From memory I think the closest was in a movie and was “Scotty, beam me up”.
Have you played the King’s Bounty series? It was my understanding that they are the spiritual successor of HoMM.
Also can you add a search button to your blog please? I could probably have answered my own question if I was able to search your blog for “Kings Bounty”.
I have and I have. I’ll look into the search feature, I think I had it before but thought no one used it.
For whatever reason, Kings Bounty just did not grab me like HoMM. Again I think it’s a balance issue, but I’m not sure.
Sad to read a bad review of the third game. I had always been pretty fond of the first two disciples games.
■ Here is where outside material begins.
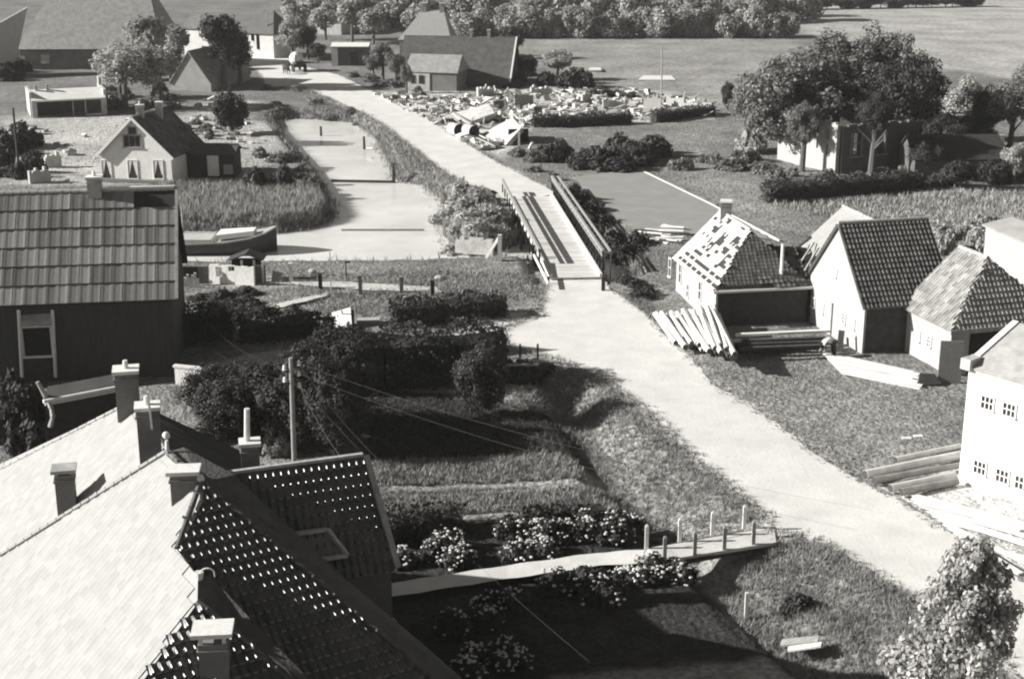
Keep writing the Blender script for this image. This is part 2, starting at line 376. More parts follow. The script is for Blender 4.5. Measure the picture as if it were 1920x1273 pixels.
def tuftmesh(name,pos,h,wd_,mat,per=5,lean=.35):
    k=len(pos); p=np.repeat(pos,per,0); m=len(p)
    a_=rng.uniform(0,2*math.pi,m); off=rng.normal(0,.09,(m,2))*h[:,None].repeat(per,0) if np.ndim(h) else rng.normal(0,h*.25,(m,2))
    base=p.copy(); base[:,:2]+=off; hh=(h if np.ndim(h)==0 else np.repeat(h,per))*rng.uniform(.5,1.2,m)
    d=np.stack([np.cos(a_),np.sin(a_),0*a_],1); tip=base+np.stack([rng.normal(0,lean,m)*hh,rng.normal(0,lean,m)*hh,hh],1)
    co=np.stack([base-d*wd_/2-np.array([0,0,.05]),base+d*wd_/2-np.array([0,0,.05]),tip],1).reshape(-1,3)
    return npmesh(name,co,np.arange(m*3).reshape(m,3),mat)
def edgescatter(poly,n,wid,closed=False,z=0.):
    q_=px(poly,z); seg=np.diff(np.vstack([q_,q_[:1]]) if closed else q_,axis=0); l=np.hypot(seg[:,0],seg[:,1]); k=rng.choice(len(l),n,p=l/l.sum()); u=rng.uniform(0,1,n)[:,None]
    c=q_[k]+seg[k]*u; nn=np.column_stack([-seg[k][:,1],seg[k][:,0]])/l[k][:,None]; c=c+nn*rng.normal(0,wid,n)[:,None]
    return np.column_stack([c,[gz(x,y) for x,y in c]])
def scatter(poly,n,z=0.):
    q_=px(poly,z); lo,hi=q_.min(0),q_.max(0); out=[]; tot=0
    while tot<n:
        c=rng.uniform(lo,hi,(n,2)); c=c[sdist(c[:,0],c[:,1],q_)<0]; out.append(c); tot+=len(c)
    c=np.concatenate(out)[:n]; zz=np.array([gz(x,y) for x,y in c]); return np.column_stack([c,zz])
def trunkmesh(seed,name='trunk',mat=None):
    r=random.Random(seed); b=MB(); b.tube((0,0,-.1),(.02,.01,.5),.05,.036,8); b.tube((.02,.01,.5),(0,0,.85),.036,.012,6)
    for k in range(6):
        z=r.uniform(.3,.62); a_=r.uniform(0,6.3); b.tube((.01,.01,z),(math.cos(a_)*.2,math.sin(a_)*.2,z+r.uniform(.12,.25)),.02,.006,5)
    o=b.build(name,mat or BARK); me=o.data; loc=o.location.copy(); me.transform(Matrix.Translation(loc)); bpy.data.objects.remove(o); return me
TRK=[trunkmesh(i) for i in range(3)]
CR=[crown(9000,46,.07,seed=i,cr=.3) for i in range(4)]
CRL=[crown(6000,34,.085,seed=i+10,mat=LEAFL,cr=.34) for i in range(3)]
CRD=[crown(7000,32,.09,seed=i+20,mat=LEAFD,cr=.36) for i in range(3)]
CRF=[crown(2400,18,.14,seed=i+30,mat=LEAFF,cr=.4) for i in range(5)]
CRC=[crown(2600,22,.13,'cone',.34,LEAFD,seed=41)]
CRV=[crown(15000,70,.05,seed=i+100,cr=.26) for i in range(3)]
CRVD=[crown(13000,60,.055,seed=i+110,cr=.28,mat=LEAFD) for i in range(2)]
BU=[crown(1500,16,.17,'flat',.42,LEAF,'bush',50+i) for i in range(3)]
BUD=[crown(1700,16,.18,'flat',.42,LEAFD,'bush',60+i) for i in range(3)]
BUL=[crown(1400,18,.17,'flat',.4,LEAFL,'bush',70+i) for i in range(3)]
BUF=[crown(500,10,.26,'flat',.45,LEAFF,'bush',80+i) for i in range(3)]
cnt=[0]
def tree(x,y,h,r,label,lib=CR,group=None,ch=None,name='tree',trunk=True,zc=None):
    cnt[0]+=1; p=G(x,y); e=empty(name,p,label,'tree',group); ch=ch or h*.72
    if trunk: t=link('trunk',TRK[cnt[0]%3],e); t.scale=(h*.9,h*.9,h)
    c=link('crown',lib[cnt[0]%len(lib)],e); c.location=(0,0,h-ch/2); c.scale=(r,r,ch/2); c.rotation_euler=(0,0,cnt[0]*1.7)
    return e
def bush(x,y,r,h,label,lib=BU,group=None,name='bush',ry=None):
    cnt[0]+=1; p=G(x,y); o=link(name,lib[cnt[0]%len(lib)]); o.location=p-V((0,0,.1)); o.scale=(r,ry or r,h); o.rotation_euler=(0,0,cnt[0]*2.1 if not ry else 0)
    return tag(o,label,'bush',group)
def hedge(pts,wd_,h,label,mat=LEAFD,leaf=.16,dens=60,name='hedge',cat='hedge',z=None):
    """a clipped hedge along a pixel polyline: a leafy block with an opaque heart"""
    Q=[G(x,y) for x,y in pts]; co=[];nn=[]
    core=MB()
    for a_,b_ in zip(Q,Q[1:]):
        d=(b_-a_); L_=math.hypot(d.x,d.y); t=V((d.x,d.y,0)).normalized(); s_=V((-t.y,t.x,0))
        k=int(dens*L_*(2*h+wd_)); u=rng.uniform(0,1,k); per=rng.uniform(0,2*h+wd_,k)
        for ui,pi in zip(u,per):
            base=a_.lerp(b_,ui); hv=h*(1+.12*math.sin(ui*L_*1.3)+.06*math.sin(ui*L_*3.7))
            if pi<h: o_=-wd_/2; zz=pi/h*hv; n_=-s_
            elif pi>h+wd_: o_=wd_/2; zz=(pi-h-wd_)/h*hv; n_=s_
            else: o_=pi-h-wd_/2; zz=hv; n_=V((0,0,1))
            j=.12*min(1,h); c=base+s_*(o_+rnd.gauss(0,j))+V((0,0,zz+rnd.gauss(0,j*.8)))
            co.append(c); nn.append(n_)
        core.box((a_+b_)/2+V((0,0,h*.42)),(L_,wd_*.72,h*.8),math.atan2(d.y,d.x))
    for q_ in (Q[0],Q[-1]):
        for _ in range(int(dens*wd_*h)):
            co.append(q_+V((rnd.gauss(0,.12),rnd.uniform(-wd_/2,wd_/2),rnd.uniform(0,h)))); nn.append(V((1,0,.2)))
    c4,f4=quads(np.array([tuple(c) for c in co]),np.array([tuple(n) for n in nn]),np.full(len(co),leaf),.7)
    i=len(core.v); core.v+=[V(c) for c in c4]; core.f+=[tuple(int(t)+i for t in f) for f in f4]
    return tag(core.build(name,mat),label,cat)

# ---------------------------------------------------------------- building helpers
def window(parent,c,d,n,w_,h,nx_=2,ny_=2,frame=None,name='window',pane=None,th=.06):
    c,d,n=V(c),V(d).normalized(),V(n).normalized(); z=V((0,0,1)); b=MB(); fw=max(.07,w_*.07)
    ang=math.atan2(d.y,d.x)
    def bar(u,v,ww,hh,dep,o): b.box(c+d*u+z*v+n*o,(ww,dep,hh),ang)
    bar(-w_/2,0,fw,h+fw,.07,.03); bar(w_/2,0,fw,h+fw,.07,.03); bar(0,h/2,w_-fw,fw,.07,.03); bar(0,-h/2-fw*.2,w_+fw*1.5,fw,.14,.06)
    for i in range(1,nx_): bar(-w_/2+w_*i/nx_,0,fw*.6,h-fw,.05,.025)
    for j in range(1,ny_): bar(0,-h/2+h*j/ny_,w_-fw,fw*.6,.045,.024)
    f=b.build(name,frame or PAINTW,parent)
    g=MB(); g.box(c+n*.008,(w_-.02,.014,h-.02),ang); g.build('pane',pane or GLASS,f); return f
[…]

Although I haven’t checked it out, I understand somewhere there’s an HoMM online game. I too am looking forward to “Might and Magic Heroes 6” or whatever they’re calling it this week.
I concur – Disciples III made “improvements” that ruined the complexity and difficulty of earlier versions.
The lack of AI makes the fights stupid easy.
I eventually stopped playing because it was too easy.
I might be at that point, and I’m on campaign map 5…
Ob, you really should come play some LoL with us.
Dont say WAR ever had any potential please…. it was always planned to be another wow clone on nearly every level with famous franchise as bait to lure ppl in to buy the client. Everything in that game was ridiculous and ovbiously very limited even for a themepark.